Tuesday, November 25, 2008

Can't Wait

A few quick words before the carpet cleaner arrives and, hopefully, the painters and the contractor, who has yet to complete some electrical work...

I can't wait. The country can't wait. I note from my trusty Bush counter, in the right sidebar of The Buddha Diaries, that the current occupant of the White House has another fifty-five days, eleven hours and, as of this moment, twenty-nine minutes to wreak his havoc and lay his IED's to sabotage the next administration. Gail Collins was right, in the New York Times the other day, when she suggested that the greatest gift Bush could make to the country that he claims to love would be to resign, right now--well, after, not before his vice-president does the same--and leave the way clear for his successor. Obama, it seems, could not take office before his due time, but at least Nancy Pelosi would be left as nominal president to carry out his programs until January. (First woman President, as Collins also points out!)

We really can't afford to wait. The economy needs urgent action, not a further two months of reactive patching-up by the lame-duck Bush administration, defending the old, failed ideas as though they had not already been proven as bankrupt as the growing list of American financial institutions whose short-term interests they served, at the expense of the vast majority of Americans. We need a vision and a policy, and a team that's capable of realizing them.

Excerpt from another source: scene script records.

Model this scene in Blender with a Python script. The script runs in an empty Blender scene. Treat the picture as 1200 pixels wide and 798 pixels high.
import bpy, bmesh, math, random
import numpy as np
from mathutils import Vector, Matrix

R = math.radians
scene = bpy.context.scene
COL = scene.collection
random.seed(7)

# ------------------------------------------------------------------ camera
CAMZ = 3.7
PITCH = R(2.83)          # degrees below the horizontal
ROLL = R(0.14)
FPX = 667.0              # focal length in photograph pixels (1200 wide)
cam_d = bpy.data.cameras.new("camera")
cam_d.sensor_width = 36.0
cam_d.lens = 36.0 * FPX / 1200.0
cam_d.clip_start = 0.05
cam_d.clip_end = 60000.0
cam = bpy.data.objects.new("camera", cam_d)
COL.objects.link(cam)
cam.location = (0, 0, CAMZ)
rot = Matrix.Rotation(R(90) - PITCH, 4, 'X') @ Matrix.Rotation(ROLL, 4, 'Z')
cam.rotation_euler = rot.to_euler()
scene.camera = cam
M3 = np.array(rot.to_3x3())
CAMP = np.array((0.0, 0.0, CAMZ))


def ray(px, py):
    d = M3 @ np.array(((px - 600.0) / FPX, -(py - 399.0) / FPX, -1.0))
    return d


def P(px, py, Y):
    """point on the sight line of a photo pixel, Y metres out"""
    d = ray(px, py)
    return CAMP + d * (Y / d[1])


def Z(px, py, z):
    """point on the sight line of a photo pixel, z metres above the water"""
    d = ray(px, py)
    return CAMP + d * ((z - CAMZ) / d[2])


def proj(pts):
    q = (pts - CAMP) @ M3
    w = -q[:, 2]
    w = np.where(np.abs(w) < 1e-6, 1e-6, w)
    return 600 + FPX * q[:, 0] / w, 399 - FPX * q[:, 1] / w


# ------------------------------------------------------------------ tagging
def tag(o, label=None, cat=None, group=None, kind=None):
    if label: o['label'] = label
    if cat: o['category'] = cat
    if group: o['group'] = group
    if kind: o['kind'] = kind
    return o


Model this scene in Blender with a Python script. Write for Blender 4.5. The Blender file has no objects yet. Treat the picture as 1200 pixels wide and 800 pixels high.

Almost as bad as the big picture are the myriad small offenses--the continuing, spiteful, cynical sabotage of decades of environmental protection by administrative rulings that will take months or years to reverse. In full knowledge of the will expressed by the voters just two weeks ago--and of the fact that his successor will work hard to reverse his decisions--this Bush is devoting his final weeks in office to making dangerous and pointless mischief at the expense of the people whom he swore to serve.

There's something wrong with a system that can be so easily abused, that leaves so many of us frustrated by our impotence to prevent the actions of cynical and mendacious leaders. We boast to the world about our freedom and our democracy, yet we are forced to stand by and wring our hands when those leaders make a public mockery of our will. It's disgraceful.

2 comments:

citizen of the world said...

I can hardly wait, too (either?). We're headed off to watch W tonight, and remind ourselves of why the change is so needed. Or rather, not to remind ourselves so much as revel in the fact that the change is on the way.

mandt said...

"We boast to the world about our freedom and our democracy, yet we are forced to stand by and wring our hands when those leaders make a public mockery of our will. It's disgraceful." Indeed it is, and even worse. The capitalist paradigm has been totally changed in the past thirty years. It is no longer industrial, except in those emerging countries where labor costs, like those once used to exploit American workers are used to build new powerful states. Wall Street and financiers had to rely on Greenspan economics to create profitable speculation bubbles at home to replace the old model and did so first, with Hi Tech, then financial services/tax cuts and then housing. Also, the foundations of law have been transformed by right wing ideology away from the common good to the common weal of corporate property. The truth seems to be that the direction of the State more clearly reflects the ownership classes of Federalist John Adams than the Jeffersonian democracy we have come to enjoy since FDR's New Deal. The notion that bailout of banks, financial services, wall Street, and leveraged insurance instruments will help the average citizen is moot. Times have changed and the new paradigm is hierarchical corporatism not democracy. It's frighting.